Il t’apprend ce cœur, que le Sang dont tu es le ministre, répandu comme un bain, doit purifier vos iniquités, et toi, tu as fait de ton cœur un temple du démon ! Ton affection, qui est signifiée par les pieds, n’enferme et ne peut m’offrir rien d’autre, que honte et bassesse ; elle ne conduit ton âme, que dans les repaires du démon.

Ainsi, tu emploies ton corps tout entier à meurtrir le corps de mon fils ! Sans cesse, tes actes sont en opposition avec les siens ; sans cesse, tu fais le contraire de ce que toi et toutes les créatures, êtes obligês de faire. Tous les organes de ton corps sont devenus des instruments de péché, parce que les trois puissances de ton âme ont été assemblées au nom du démon, alors que c’est en mon nom que tu les devais réunir.

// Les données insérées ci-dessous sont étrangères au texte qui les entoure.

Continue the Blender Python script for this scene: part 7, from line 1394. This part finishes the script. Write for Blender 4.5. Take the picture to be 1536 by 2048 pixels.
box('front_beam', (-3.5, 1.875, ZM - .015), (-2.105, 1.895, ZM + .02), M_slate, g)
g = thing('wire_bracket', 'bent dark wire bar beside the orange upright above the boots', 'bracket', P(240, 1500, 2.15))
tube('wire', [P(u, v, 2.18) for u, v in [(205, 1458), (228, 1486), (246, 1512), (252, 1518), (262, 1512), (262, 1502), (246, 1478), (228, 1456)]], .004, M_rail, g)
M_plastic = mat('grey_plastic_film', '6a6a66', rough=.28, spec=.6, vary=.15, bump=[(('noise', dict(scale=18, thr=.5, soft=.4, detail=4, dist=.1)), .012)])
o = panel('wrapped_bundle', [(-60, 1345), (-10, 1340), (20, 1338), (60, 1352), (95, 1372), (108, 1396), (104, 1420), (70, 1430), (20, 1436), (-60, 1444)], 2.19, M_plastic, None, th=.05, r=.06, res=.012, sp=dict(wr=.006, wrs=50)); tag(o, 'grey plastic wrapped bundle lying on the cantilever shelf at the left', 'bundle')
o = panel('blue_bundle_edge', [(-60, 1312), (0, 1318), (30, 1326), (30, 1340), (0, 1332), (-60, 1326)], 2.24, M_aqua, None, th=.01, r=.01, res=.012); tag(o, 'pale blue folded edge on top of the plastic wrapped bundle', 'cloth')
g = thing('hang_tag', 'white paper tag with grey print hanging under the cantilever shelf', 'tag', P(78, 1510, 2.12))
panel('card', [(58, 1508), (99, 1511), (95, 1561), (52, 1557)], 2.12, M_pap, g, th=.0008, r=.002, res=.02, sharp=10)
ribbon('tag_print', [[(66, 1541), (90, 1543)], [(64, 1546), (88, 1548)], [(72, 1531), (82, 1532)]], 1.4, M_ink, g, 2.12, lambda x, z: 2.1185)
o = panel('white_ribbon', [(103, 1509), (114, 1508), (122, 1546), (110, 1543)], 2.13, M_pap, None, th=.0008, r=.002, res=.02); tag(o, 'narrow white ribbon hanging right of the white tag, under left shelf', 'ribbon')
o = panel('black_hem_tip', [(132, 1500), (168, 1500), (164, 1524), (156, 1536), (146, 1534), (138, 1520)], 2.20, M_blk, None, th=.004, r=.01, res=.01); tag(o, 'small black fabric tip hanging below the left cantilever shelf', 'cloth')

Ta mémoire devait être remplie des bienfaits que tu as reçus de moi, et elle est toute pleine d’images impures et de mille autres indignités. L’œil de ton intelligence, tu le devrais fixer dans la lumière de la Foi sur le Christ crucifié, mon Fils unique, dont tu es devenu le ministre ; et, par une misérable vanité, il n’a d’attention que pour les plaisirs, les honneurs, les richesses du monde. Ta volonté devait s’attacher à Moi, uniquement, m’aimer pour moi-même ; et, bassement, tu as placé ton amour dans les créatures, dans ton propre corps. Il n’est pas jusqu’à tes animaux, que tu n’aimes plus que moi ! La preuve, c’est ta colère contre moi, quand je t’enlève quelque cher objet de tes affections ; c’est ton irritation contre le prochain, quand tu crois en avoir reçu quelque dommage matériel. Tu le hais, alors, tu l’outrages, et tu te sépares de ma charité et de la sienne. O infortuné ! A toi a été confié le service de ce Feu sacré qu’est ma Charité divine, et tu l’éteins en toi, en lui préférant ton propre plaisir, tes affections déréglées ! Tu ne peux supporter, pour elle, un léger préjudice que t’aura causé le prochain !

O ma fille très chère, voilà l’une de ces trois fatales colonnes du mal, dont je t’ai parlé.